YOUR GOAL: Repeat every line of the listing below exactly, minus the pictures.

PROVIDED MATERIAL:
========

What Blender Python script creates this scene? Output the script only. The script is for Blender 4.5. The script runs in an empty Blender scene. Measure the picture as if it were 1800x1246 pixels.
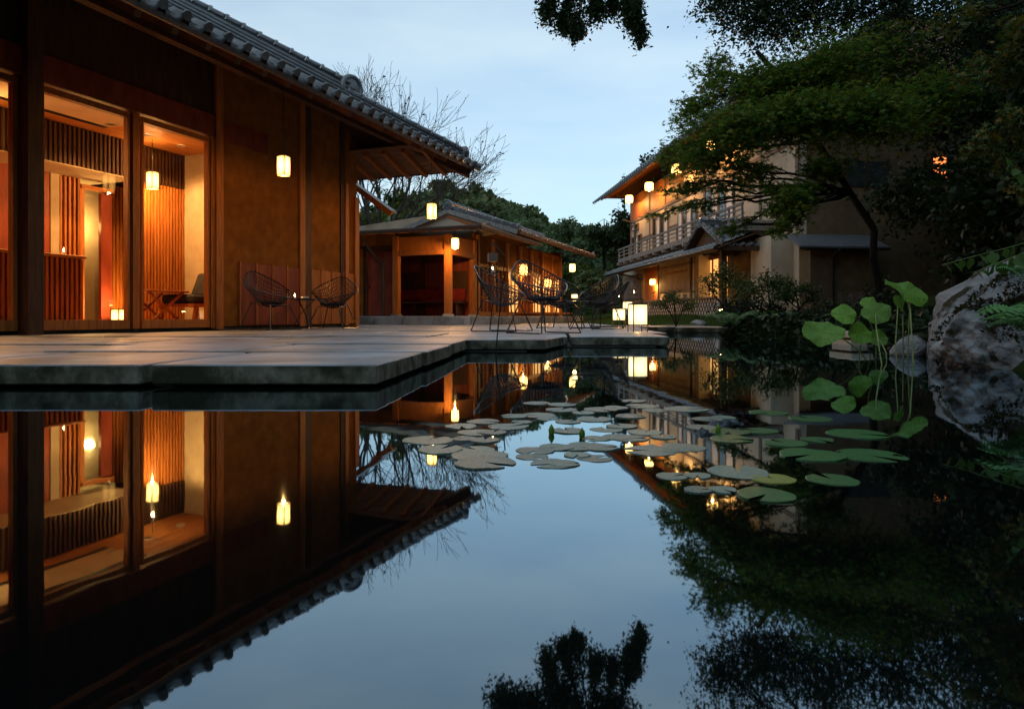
import bpy, bmesh, math, random
import numpy as np
from mathutils import Vector, Matrix
R = math.radians
sc = bpy.context.scene
col = sc.collection
random.seed(11)
rng = np.random.default_rng(11)

# ------------------------------------------------------------------ camera
EYE = 0.302                      # metres above the pond
cam_d = bpy.data.cameras.new('camera')
cam = bpy.data.objects.new('camera', cam_d); col.objects.link(cam)
cam.location = (0, 0, EYE); cam.rotation_euler = (R(90), 0, 0)
cam_d.lens = 24; cam_d.sensor_width = 36; cam_d.shift_y = -0.0372
cam_d.clip_start = 0.05; cam_d.clip_end = 3000
sc.camera = cam

# ------------------------------------------------------------------ dusk sky
SUN_EL, SUN_AZ = 5.0, 205.0      # low sun behind the camera, screened by cloud
w = bpy.data.worlds.new('World'); sc.world = w; w.use_nodes = True
nt = w.node_tree; nt.nodes.clear()
wo = nt.nodes.new('ShaderNodeOutputWorld'); bg = nt.nodes.new('ShaderNodeBackground')
sky = nt.nodes.new('ShaderNodeTexSky'); sky.sky_type = 'NISHITA'; sky.sun_disc = False
sky.sun_elevation = R(SUN_EL); sky.sun_rotation = R(SUN_AZ)
sky.air_density = 1.0; sky.dust_density = 0.4; sky.ozone_density = 3.0
tc = nt.nodes.new('ShaderNodeTexCoord'); mp = nt.nodes.new('ShaderNodeMapping')
mp.inputs['Scale'].default_value = (1.2, 1.2, 4.5)
nz = nt.nodes.new('ShaderNodeTexNoise'); nz.inputs['Scale'].default_value = 1.7; nz.inputs['Detail'].default_value = 5
rp = nt.nodes.new('ShaderNodeValToRGB'); rp.color_ramp.elements[0].position = 0.25; rp.color_ramp.elements[1].position = 0.8
rp.color_ramp.elements[0].color = (.28, .28, .28, 1); rp.color_ramp.elements[1].color = (.82, .82, .82, 1)
mixc = nt.nodes.new('ShaderNodeMix'); mixc.data_type = 'RGBA'
SKY_CLOUD = (2.58, 3.02, 3.15, 1)
mixc.inputs['B'].default_value = SKY_CLOUD
nt.links.new(tc.outputs['Generated'], mp.inputs['Vector']); nt.links.new(mp.outputs[0], nz.inputs['Vector'])
nt.links.new(nz.outputs['Fac'], rp.inputs['Fac']); nt.links.new(rp.outputs['Color'], mixc.inputs['Factor'])
nt.links.new(sky.outputs[0], mixc.inputs['A']); nt.links.new(mixc.outputs['Result'], bg.inputs['Color'])
bg.inputs['Strength'].default_value = 0.15
nt.links.new(bg.outputs[0], wo.inputs['Surface'])

sd = bpy.data.lights.new('sun', 'SUN'); sd.energy = 0.06; sd.angle = R(25); sd.color = (1, .93, .86)
so = bpy.data.objects.new('sun', sd); col.objects.link(so)
_a, _e = R(SUN_AZ), R(max(SUN_EL, 12))
_dir = Vector((math.sin(_a) * math.cos(_e), math.cos(_a) * math.cos(_e), math.sin(_e)))
so.rotation_euler = (-_dir).to_track_quat('-Z', 'Y').to_euler(); so.location = _dir * 60

vs = sc.view_settings
vs.view_transform = 'Standard'; vs.look = 'None'; vs.gamma = 1; vs.exposure = 1.12; vs.use_curve_mapping = False
sc.render.engine = 'CYCLES'
cy = sc.cycles
cy.use_denoising = True; cy.denoiser = 'OPENIMAGEDENOISE'
cy.max_bounces = 7; cy.diffuse_bounces = 3; cy.glossy_bounces = 4; cy.transmission_bounces = 4; cy.transparent_max_bounces = 8
cy.caustics_reflective = False; cy.caustics_refractive = False; cy.sample_clamp_indirect = 3.0
cy.use_light_tree = True

# ------------------------------------------------------------------ helpers
def at(px, py, d):               # a point of the place seen at that pixel of the 1800 x 1246 photograph, d metres ahead
    return Vector(((px - 900) / 1200 * d, d, EYE + (556 - py) / 1200 * d))

def mesh_np(name, V, F):
    V = np.asarray(V, dtype=np.float32); F = np.asarray(F, dtype=np.int32)
    me = bpy.data.meshes.new(name); k = F.shape[1]
    me.vertices.add(len(V)); me.vertices.foreach_set('co', V.ravel())
    me.loops.add(F.size); me.loops.foreach_set('vertex_index', F.ravel())
    me.polygons.add(len(F)); me.polygons.foreach_set('loop_start', np.arange(0, F.size, k, dtype=np.int32))
    me.update(calc_edges=True)
    return me

def ob(name, me, mat=None, parent=None, loc=None, rot=None, smooth=False):
    if mat is not None and len(me.materials) == 0: me.materials.append(mat)
    if smooth: me.polygons.foreach_set('use_smooth', [True] * len(me.polygons))
    o = bpy.data.objects.new(name, me); col.objects.link(o)
    if parent is not None: o.parent = parent
    if loc is not None: o.location = loc
    if rot is not None: o.rotation_euler = rot
    return o

def tag(o, label=None, cat=None, group=None, kind=None):
    if label: o['label'] = label
    if cat: o['category'] = cat
    if group: o['group'] = group
    if kind: o['kind'] = kind
    return o

def thing(name, label, cat, loc=(0, 0, 0), rz=0.0, group=None):
    o = bpy.data.objects.new(name, None); col.objects.link(o)
    o.empty_display_size = 0.1; o.location = loc; o.rotation_euler = (0, 0, rz)
    return tag(o, label, cat, group)

def copy_tree(o, parent=None):
    c = o.copy(); col.objects.link(c)
    if parent is not None: c.parent = parent
    for ch in list(o.children): copy_tree(ch, c)
    return c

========

SOLUTION TO THIS EXERCISE:
What Blender Python script creates this scene? Output the script only. The script is for Blender 4.5. The script runs in an empty Blender scene. Measure the picture as if it were 1800x1246 pixels.
import bpy, bmesh, math, random
import numpy as np
from mathutils import Vector, Matrix
R = math.radians
sc = bpy.context.scene
col = sc.collection
random.seed(11)
rng = np.random.default_rng(11)

# ------------------------------------------------------------------ camera
EYE = 0.302                      # metres above the pond
cam_d = bpy.data.cameras.new('camera')
cam = bpy.data.objects.new('camera', cam_d); col.objects.link(cam)
cam.location = (0, 0, EYE); cam.rotation_euler = (R(90), 0, 0)
cam_d.lens = 24; cam_d.sensor_width = 36; cam_d.shift_y = -0.0372
cam_d.clip_start = 0.05; cam_d.clip_end = 3000
sc.camera = cam

# ------------------------------------------------------------------ dusk sky
SUN_EL, SUN_AZ = 5.0, 205.0      # low sun behind the camera, screened by cloud
w = bpy.data.worlds.new('World'); sc.world = w; w.use_nodes = True
nt = w.node_tree; nt.nodes.clear()
wo = nt.nodes.new('ShaderNodeOutputWorld'); bg = nt.nodes.new('ShaderNodeBackground')
sky = nt.nodes.new('ShaderNodeTexSky'); sky.sky_type = 'NISHITA'; sky.sun_disc = False
sky.sun_elevation = R(SUN_EL); sky.sun_rotation = R(SUN_AZ)
sky.air_density = 1.0; sky.dust_density = 0.4; sky.ozone_density = 3.0
tc = nt.nodes.new('ShaderNodeTexCoord'); mp = nt.nodes.new('ShaderNodeMapping')
mp.inputs['Scale'].default_value = (1.2, 1.2, 4.5)
nz = nt.nodes.new('ShaderNodeTexNoise'); nz.inputs['Scale'].default_value = 1.7; nz.inputs['Detail'].default_value = 5
rp = nt.nodes.new('ShaderNodeValToRGB'); rp.color_ramp.elements[0].position = 0.25; rp.color_ramp.elements[1].position = 0.8
rp.color_ramp.elements[0].color = (.28, .28, .28, 1); rp.color_ramp.elements[1].color = (.82, .82, .82, 1)
mixc = nt.nodes.new('ShaderNodeMix'); mixc.data_type = 'RGBA'
SKY_CLOUD = (2.58, 3.02, 3.15, 1)
mixc.inputs['B'].default_value = SKY_CLOUD
nt.links.new(tc.outputs['Generated'], mp.inputs['Vector']); nt.links.new(mp.outputs[0], nz.inputs['Vector'])
nt.links.new(nz.outputs['Fac'], rp.inputs['Fac']); nt.links.new(rp.outputs['Color'], mixc.inputs['Factor'])
nt.links.new(sky.outputs[0], mixc.inputs['A']); nt.links.new(mixc.outputs['Result'], bg.inputs['Color'])
bg.inputs['Strength'].default_value = 0.15
nt.links.new(bg.outputs[0], wo.inputs['Surface'])

sd = bpy.data.lights.new('sun', 'SUN'); sd.energy = 0.06; sd.angle = R(25); sd.color = (1, .93, .86)
so = bpy.data.objects.new('sun', sd); col.objects.link(so)
_a, _e = R(SUN_AZ), R(max(SUN_EL, 12))
_dir = Vector((math.sin(_a) * math.cos(_e), math.cos(_a) * math.cos(_e), math.sin(_e)))
so.rotation_euler = (-_dir).to_track_quat('-Z', 'Y').to_euler(); so.location = _dir * 60

vs = sc.view_settings
vs.view_transform = 'Standard'; vs.look = 'None'; vs.gamma = 1; vs.exposure = 1.12; vs.use_curve_mapping = False
sc.render.engine = 'CYCLES'
cy = sc.cycles
cy.use_denoising = True; cy.denoiser = 'OPENIMAGEDENOISE'
cy.max_bounces = 7; cy.diffuse_bounces = 3; cy.glossy_bounces = 4; cy.transmission_bounces = 4; cy.transparent_max_bounces = 8
cy.caustics_reflective = False; cy.caustics_refractive = False; cy.sample_clamp_indirect = 3.0
cy.use_light_tree = True

# ------------------------------------------------------------------ helpers
def at(px, py, d):               # a point of the place seen at that pixel of the 1800 x 1246 photograph, d metres ahead
    return Vector(((px - 900) / 1200 * d, d, EYE + (556 - py) / 1200 * d))

def mesh_np(name, V, F):
    V = np.asarray(V, dtype=np.float32); F = np.asarray(F, dtype=np.int32)
    me = bpy.data.meshes.new(name); k = F.shape[1]
    me.vertices.add(len(V)); me.vertices.foreach_set('co', V.ravel())
    me.loops.add(F.size); me.loops.foreach_set('vertex_index', F.ravel())
    me.polygons.add(len(F)); me.polygons.foreach_set('loop_start', np.arange(0, F.size, k, dtype=np.int32))
    me.update(calc_edges=True)
    return me

def ob(name, me, mat=None, parent=None, loc=None, rot=None, smooth=False):
    if mat is not None and len(me.materials) == 0: me.materials.append(mat)
    if smooth: me.polygons.foreach_set('use_smooth', [True] * len(me.polygons))
    o = bpy.data.objects.new(name, me); col.objects.link(o)
    if parent is not None: o.parent = parent
    if loc is not None: o.location = loc
    if rot is not None: o.rotation_euler = rot
    return o

def tag(o, label=None, cat=None, group=None, kind=None):
    if label: o['label'] = label
    if cat: o['category'] = cat
    if group: o['group'] = group
    if kind: o['kind'] = kind
    return o

def thing(name, label, cat, loc=(0, 0, 0), rz=0.0, group=None):
    o = bpy.data.objects.new(name, None); col.objects.link(o)
    o.empty_display_size = 0.1; o.location = loc; o.rotation_euler = (0, 0, rz)
    return tag(o, label, cat, group)

def copy_tree(o, parent=None):
    c = o.copy(); col.objects.link(c)
    if parent is not None: c.parent = parent
    for ch in list(o.children): copy_tree(ch, c)
    return c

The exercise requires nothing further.